E as pessoas vão, com nojo, evitando as ruas da cidade, sem perceberem que elas também são responsáveis por essa decadência quando elegem esses governantes.
6 Comments
Obrigado por colocar (brilhantemente) em palavras o que tenho sentido com frequência no fundo da alma, quando caminho pelas ruas da minha querida, esquecida, maltratada São Paulo.

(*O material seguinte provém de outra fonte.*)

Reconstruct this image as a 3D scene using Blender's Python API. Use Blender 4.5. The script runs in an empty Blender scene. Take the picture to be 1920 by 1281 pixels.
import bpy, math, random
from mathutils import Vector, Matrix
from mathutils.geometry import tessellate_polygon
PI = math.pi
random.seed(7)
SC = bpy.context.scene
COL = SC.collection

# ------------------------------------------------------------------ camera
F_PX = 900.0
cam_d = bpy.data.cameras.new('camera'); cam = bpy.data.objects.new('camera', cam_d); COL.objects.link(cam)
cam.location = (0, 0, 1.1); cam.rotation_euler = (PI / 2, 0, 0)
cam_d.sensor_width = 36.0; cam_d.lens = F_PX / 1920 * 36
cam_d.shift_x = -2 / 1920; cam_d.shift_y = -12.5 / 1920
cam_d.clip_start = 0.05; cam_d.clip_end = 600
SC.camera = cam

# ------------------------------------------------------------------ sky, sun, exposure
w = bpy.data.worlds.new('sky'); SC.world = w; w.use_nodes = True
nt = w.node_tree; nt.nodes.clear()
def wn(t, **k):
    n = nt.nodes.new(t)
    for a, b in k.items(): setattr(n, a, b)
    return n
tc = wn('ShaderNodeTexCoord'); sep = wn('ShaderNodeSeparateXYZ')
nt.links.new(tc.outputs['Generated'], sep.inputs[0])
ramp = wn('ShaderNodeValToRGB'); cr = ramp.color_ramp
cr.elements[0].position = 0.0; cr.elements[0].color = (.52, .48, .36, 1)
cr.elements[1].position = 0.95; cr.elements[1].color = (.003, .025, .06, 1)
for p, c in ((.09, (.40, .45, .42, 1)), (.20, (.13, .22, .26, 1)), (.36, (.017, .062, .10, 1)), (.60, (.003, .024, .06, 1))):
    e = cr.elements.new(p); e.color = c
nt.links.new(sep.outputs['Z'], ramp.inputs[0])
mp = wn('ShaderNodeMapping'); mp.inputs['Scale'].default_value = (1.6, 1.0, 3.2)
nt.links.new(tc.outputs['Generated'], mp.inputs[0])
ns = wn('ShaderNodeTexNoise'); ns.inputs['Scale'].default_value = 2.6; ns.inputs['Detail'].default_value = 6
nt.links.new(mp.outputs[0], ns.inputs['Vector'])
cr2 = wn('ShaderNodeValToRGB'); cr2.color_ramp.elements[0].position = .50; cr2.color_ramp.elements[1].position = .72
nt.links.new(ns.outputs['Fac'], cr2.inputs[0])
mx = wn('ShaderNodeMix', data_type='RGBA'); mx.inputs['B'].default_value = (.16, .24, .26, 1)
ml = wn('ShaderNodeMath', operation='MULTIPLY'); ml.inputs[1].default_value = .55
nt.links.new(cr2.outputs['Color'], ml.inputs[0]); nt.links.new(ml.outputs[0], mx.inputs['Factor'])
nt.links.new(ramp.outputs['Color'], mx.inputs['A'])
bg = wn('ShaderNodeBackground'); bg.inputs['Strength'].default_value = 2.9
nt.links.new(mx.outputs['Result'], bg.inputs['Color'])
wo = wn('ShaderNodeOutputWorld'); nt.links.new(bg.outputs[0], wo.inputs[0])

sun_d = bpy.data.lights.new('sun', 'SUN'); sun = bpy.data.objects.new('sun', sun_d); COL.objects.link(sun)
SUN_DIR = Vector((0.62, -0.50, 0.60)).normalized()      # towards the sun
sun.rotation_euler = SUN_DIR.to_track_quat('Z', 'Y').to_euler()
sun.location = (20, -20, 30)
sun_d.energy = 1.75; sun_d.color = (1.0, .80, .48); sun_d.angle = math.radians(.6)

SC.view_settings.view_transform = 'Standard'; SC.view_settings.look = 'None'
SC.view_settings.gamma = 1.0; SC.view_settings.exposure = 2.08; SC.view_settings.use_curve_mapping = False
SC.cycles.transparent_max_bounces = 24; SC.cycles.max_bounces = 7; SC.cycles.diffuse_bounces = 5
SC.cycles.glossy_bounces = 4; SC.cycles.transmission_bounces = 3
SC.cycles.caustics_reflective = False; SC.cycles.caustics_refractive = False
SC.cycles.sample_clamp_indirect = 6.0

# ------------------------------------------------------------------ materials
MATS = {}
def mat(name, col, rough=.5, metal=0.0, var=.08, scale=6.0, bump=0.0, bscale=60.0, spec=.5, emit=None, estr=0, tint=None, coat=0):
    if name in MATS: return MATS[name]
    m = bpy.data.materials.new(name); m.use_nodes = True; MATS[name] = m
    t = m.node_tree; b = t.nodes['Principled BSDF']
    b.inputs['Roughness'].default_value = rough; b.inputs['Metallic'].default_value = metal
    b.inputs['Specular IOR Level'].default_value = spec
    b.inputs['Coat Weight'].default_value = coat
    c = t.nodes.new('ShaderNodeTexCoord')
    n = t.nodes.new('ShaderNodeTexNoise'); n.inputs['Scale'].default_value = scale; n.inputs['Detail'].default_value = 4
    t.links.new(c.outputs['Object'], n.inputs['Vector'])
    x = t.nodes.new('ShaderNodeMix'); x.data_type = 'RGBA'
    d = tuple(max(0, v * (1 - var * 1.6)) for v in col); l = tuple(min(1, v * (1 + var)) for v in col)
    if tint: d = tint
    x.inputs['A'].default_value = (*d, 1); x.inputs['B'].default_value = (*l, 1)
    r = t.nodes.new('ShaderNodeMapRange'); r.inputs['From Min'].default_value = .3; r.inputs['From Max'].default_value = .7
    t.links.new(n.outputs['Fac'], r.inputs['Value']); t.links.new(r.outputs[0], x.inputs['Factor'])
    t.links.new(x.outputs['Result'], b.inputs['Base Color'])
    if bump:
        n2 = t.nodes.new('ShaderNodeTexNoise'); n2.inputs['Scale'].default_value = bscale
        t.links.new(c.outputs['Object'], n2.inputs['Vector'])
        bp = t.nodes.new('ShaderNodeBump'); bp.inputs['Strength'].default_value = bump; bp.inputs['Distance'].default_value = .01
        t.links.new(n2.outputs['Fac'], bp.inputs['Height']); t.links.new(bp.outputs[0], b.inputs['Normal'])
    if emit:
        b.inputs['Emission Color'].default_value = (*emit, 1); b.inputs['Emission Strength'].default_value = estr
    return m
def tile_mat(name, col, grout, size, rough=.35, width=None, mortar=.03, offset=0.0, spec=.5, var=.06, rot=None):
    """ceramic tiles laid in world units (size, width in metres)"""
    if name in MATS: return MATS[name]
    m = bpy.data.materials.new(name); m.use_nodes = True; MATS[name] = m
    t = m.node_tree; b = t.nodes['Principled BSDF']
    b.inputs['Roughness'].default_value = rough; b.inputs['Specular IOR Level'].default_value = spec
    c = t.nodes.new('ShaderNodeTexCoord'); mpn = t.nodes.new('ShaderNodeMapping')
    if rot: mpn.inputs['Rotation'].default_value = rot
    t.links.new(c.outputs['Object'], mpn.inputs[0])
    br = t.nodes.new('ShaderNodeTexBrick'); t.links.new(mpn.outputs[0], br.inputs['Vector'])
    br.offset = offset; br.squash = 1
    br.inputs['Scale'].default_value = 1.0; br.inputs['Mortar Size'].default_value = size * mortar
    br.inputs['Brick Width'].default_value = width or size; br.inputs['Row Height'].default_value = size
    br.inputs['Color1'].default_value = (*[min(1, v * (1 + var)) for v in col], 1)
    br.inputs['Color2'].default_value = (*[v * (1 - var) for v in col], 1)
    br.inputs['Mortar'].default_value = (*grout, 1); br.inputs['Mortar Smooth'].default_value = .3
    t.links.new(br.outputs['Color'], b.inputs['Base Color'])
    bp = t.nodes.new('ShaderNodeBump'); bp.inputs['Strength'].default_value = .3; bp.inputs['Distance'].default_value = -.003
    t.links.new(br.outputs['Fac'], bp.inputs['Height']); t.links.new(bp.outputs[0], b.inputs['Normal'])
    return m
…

Professor, belíssima Crônica! O que está grafado é a mais pura realidade, estamos vivendo na cidade que resido, também. Fiquei emocionado, lembrei-me de tanta coisa, tanta coisa. Nossos governantes, ah, eles deixam a desejar. Escrevo algumas coisas sobre a política da minha cidade, chego a ser um crítico ferrenho, porém sempre coeso. Algumas frases que publico: “as coisas só acontecem no ferrão”, “elas só acontecem com um cutucão”.
Olá Prof. Vitor
Brilhante crônica. Tudo está dito
É só abrir os olhos e girar o corpo 360 graus.
Tudo o que foi dito na crônica estará na sua frente
Parabéns
São Paulo que era terra da garoa está muito judiada, mal cuidada e bem feia. A violência é o principal problema que temos quando saímos de casa, na minha opinião. Esse texto relata de maneira impecável os problemas da nossa metrópole, mas eu não suportaria a vida no campo. Sou da metrópole, meu amigo! Parabéns e um forte abraço, Bob
Nossa, com certeza você falou pouco mas disse tudo, muito bom.
Muito boa,mas muito boa mesmo esta crônica ao expor a nossa Cidade de São Paulo e poderíamos dizer também,tantas outras Cidades pelo Brasil e Mundo .
Infelizmente é uma triste realidade aqui mostrada em sua versão nua e crua.
Como a Poesia de Manuel Bandeira está atualizada.